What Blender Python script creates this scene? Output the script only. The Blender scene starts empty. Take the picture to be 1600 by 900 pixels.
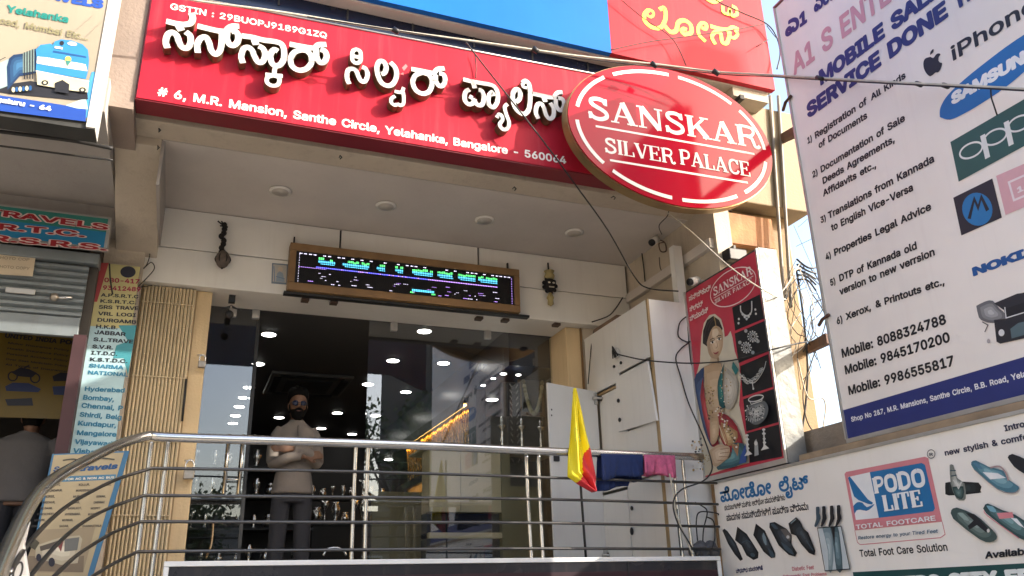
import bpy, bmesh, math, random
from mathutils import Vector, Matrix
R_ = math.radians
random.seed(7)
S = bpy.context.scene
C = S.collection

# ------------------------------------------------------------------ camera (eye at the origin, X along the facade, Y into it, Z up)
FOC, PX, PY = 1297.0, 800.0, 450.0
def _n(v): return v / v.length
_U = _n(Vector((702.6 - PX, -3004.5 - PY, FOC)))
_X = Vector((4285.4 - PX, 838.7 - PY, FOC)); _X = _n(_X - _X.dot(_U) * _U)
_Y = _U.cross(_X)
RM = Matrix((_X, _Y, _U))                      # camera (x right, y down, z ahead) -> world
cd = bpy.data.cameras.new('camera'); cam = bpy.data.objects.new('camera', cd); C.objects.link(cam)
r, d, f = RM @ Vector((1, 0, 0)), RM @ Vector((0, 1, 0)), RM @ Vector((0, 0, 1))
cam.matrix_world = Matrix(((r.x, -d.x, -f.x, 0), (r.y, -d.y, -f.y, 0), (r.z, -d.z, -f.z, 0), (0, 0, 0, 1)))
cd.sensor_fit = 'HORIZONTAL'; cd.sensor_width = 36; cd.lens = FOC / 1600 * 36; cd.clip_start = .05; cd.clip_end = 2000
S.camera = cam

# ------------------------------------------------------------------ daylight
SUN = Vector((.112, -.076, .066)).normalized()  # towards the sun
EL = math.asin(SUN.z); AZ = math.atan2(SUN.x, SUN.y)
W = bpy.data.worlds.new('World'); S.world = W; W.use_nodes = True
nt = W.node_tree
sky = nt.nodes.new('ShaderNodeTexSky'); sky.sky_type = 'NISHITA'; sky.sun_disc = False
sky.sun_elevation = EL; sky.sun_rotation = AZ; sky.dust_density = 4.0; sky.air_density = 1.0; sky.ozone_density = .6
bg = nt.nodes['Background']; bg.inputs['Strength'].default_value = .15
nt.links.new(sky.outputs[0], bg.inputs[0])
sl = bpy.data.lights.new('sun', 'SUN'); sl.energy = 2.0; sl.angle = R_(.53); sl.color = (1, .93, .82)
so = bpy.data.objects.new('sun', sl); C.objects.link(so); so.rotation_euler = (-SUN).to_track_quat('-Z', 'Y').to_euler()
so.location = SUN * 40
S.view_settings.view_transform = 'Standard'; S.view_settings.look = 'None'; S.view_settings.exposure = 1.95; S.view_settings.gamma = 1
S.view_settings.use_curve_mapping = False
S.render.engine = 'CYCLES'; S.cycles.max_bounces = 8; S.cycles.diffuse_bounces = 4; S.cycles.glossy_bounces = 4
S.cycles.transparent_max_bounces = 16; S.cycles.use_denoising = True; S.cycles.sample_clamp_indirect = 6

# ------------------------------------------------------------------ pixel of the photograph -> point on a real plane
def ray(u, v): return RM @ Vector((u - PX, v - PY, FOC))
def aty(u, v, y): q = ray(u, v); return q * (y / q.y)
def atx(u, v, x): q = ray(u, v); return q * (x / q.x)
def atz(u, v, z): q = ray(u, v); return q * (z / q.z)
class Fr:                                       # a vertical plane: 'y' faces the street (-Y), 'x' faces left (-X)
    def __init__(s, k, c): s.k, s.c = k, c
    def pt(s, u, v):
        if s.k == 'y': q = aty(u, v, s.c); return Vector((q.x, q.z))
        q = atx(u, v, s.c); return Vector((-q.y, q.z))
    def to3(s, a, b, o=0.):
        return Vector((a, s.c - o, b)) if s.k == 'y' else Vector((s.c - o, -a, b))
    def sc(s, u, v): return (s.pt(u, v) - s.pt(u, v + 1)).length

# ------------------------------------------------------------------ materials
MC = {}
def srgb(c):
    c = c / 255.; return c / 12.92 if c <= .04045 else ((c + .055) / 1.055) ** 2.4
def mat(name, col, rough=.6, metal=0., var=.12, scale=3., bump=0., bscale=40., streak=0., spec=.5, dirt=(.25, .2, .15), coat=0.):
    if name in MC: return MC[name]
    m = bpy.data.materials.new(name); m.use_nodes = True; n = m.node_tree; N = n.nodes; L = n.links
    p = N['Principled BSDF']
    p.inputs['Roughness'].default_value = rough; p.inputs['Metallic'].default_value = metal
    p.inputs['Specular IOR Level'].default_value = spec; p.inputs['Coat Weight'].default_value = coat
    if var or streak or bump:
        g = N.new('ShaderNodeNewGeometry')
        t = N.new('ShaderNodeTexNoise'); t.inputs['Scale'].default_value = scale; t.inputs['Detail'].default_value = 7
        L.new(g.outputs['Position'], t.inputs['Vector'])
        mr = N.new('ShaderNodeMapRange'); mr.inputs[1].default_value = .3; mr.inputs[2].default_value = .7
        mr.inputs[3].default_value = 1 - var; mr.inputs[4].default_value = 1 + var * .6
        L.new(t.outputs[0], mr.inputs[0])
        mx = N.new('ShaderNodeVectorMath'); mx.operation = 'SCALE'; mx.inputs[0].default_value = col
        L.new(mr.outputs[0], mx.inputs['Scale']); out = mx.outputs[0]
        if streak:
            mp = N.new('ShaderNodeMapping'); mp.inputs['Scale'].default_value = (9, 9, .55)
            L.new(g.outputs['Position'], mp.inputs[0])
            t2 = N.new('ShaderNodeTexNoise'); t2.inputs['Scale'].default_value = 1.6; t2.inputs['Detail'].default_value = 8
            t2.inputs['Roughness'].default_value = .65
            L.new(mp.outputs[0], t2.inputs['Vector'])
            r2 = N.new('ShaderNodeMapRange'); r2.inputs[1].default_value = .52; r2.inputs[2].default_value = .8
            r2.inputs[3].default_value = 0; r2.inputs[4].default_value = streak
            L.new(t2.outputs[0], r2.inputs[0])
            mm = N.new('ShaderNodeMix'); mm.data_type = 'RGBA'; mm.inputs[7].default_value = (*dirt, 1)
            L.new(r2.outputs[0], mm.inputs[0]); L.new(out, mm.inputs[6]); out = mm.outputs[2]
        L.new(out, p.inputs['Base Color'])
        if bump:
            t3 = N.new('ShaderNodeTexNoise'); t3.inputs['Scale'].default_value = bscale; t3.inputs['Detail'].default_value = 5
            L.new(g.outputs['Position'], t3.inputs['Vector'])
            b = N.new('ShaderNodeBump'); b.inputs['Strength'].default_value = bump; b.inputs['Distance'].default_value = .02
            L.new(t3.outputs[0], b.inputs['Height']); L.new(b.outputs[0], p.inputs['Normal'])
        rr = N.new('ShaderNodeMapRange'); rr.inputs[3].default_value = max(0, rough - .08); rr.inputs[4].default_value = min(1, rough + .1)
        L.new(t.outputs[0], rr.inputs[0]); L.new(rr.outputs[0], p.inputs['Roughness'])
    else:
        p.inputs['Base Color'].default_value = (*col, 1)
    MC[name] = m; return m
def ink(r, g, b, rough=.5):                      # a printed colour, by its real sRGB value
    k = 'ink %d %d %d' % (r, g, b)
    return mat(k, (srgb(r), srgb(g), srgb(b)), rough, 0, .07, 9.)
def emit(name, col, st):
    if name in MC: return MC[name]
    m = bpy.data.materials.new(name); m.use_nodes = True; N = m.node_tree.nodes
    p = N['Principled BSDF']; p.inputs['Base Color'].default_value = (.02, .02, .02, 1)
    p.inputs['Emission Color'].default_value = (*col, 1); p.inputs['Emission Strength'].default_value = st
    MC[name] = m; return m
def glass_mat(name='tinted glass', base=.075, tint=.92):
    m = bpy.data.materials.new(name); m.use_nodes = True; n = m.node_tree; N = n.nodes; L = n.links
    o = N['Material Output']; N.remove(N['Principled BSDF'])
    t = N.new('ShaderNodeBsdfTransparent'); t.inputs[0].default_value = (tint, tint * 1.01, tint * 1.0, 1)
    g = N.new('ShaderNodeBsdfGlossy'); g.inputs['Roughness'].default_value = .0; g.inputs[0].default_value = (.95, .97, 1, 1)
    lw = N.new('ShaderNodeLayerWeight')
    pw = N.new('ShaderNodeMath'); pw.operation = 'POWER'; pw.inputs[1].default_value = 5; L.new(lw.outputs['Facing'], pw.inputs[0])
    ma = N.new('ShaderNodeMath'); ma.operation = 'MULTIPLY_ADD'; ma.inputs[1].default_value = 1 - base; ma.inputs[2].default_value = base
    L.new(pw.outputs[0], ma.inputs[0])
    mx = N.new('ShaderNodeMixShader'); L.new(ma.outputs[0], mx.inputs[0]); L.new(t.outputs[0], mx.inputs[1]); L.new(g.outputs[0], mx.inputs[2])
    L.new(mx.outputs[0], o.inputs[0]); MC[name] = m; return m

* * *

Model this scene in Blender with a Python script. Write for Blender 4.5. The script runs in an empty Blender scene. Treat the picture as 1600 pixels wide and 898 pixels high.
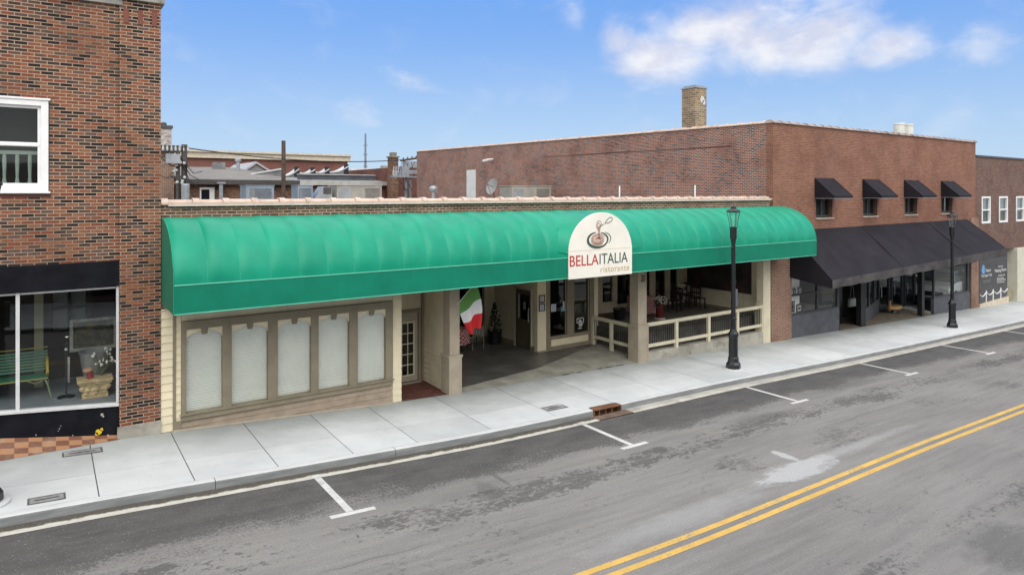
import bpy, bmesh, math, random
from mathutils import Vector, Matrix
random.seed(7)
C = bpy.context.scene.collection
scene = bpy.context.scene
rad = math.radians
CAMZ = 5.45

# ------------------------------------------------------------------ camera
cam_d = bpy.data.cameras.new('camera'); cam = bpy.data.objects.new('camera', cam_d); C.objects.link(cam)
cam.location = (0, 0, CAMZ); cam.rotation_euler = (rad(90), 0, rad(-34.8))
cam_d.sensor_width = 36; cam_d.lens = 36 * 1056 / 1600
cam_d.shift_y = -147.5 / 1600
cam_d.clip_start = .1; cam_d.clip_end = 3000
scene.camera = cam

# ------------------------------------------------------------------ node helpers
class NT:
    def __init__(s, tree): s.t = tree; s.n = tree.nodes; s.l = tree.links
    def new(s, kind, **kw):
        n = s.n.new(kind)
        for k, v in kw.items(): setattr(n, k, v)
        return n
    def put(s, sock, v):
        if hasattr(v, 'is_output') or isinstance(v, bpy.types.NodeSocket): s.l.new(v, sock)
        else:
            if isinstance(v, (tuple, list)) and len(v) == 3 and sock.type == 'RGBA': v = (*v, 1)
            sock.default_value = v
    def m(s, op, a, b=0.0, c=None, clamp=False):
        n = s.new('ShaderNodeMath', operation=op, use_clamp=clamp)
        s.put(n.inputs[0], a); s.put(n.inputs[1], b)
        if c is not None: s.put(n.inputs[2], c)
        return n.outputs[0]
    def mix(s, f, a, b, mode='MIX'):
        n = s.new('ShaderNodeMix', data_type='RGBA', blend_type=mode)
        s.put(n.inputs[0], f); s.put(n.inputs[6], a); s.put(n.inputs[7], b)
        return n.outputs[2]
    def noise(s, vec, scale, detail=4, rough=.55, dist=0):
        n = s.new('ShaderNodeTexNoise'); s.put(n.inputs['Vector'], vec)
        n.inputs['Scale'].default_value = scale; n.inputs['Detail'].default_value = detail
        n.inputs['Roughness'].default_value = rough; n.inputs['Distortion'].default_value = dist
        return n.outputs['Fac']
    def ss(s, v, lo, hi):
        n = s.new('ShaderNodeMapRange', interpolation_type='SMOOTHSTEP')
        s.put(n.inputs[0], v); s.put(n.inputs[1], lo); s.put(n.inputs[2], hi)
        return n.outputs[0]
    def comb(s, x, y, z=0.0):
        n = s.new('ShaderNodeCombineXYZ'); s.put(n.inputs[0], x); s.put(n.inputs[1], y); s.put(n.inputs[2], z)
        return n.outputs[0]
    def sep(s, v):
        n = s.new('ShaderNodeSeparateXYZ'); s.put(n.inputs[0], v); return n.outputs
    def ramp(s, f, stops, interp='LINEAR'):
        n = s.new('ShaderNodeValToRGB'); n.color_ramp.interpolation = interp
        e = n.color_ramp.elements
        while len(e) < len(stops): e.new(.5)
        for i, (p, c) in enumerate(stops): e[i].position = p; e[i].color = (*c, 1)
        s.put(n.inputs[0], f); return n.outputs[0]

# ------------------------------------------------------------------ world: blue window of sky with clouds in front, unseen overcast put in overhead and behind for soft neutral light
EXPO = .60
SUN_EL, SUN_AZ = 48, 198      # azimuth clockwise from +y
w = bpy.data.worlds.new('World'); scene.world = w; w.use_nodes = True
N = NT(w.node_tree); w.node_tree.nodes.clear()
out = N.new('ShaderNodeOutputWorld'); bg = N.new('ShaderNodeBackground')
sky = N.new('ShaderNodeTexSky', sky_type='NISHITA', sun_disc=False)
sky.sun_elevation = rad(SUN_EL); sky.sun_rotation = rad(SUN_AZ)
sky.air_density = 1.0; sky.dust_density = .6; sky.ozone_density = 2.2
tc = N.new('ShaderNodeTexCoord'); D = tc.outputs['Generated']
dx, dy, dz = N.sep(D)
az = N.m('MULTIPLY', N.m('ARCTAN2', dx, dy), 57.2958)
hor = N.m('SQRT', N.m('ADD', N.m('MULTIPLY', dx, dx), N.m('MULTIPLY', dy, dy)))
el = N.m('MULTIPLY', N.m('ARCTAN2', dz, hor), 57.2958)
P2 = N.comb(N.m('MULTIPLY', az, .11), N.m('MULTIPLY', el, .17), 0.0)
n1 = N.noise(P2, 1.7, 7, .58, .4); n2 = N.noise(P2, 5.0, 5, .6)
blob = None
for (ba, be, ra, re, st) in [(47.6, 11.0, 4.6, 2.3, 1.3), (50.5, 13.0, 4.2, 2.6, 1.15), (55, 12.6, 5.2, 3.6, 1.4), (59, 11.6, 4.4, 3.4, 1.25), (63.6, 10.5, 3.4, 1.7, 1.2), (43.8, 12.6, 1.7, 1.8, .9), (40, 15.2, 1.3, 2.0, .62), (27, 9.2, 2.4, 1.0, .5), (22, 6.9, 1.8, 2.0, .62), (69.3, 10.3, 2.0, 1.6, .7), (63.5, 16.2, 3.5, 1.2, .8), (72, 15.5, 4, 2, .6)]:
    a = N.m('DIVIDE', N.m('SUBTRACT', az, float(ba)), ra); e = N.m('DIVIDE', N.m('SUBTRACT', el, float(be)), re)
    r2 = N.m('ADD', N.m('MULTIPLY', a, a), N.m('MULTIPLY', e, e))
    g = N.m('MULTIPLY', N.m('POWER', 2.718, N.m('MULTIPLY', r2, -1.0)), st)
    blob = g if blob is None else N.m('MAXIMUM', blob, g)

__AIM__
Extract, without any images, the part of the material above that opens with the line containing "Model this scene" and closes with the line containing "CAMZ = 5.45", both lines included.

__FINAL ANSWER__
Model this scene in Blender with a Python script. Write for Blender 4.5. The script runs in an empty Blender scene. Treat the picture as 1600 pixels wide and 898 pixels high.
import bpy, bmesh, math, random
from mathutils import Vector, Matrix
random.seed(7)
C = bpy.context.scene.collection
scene = bpy.context.scene
rad = math.radians
CAMZ = 5.45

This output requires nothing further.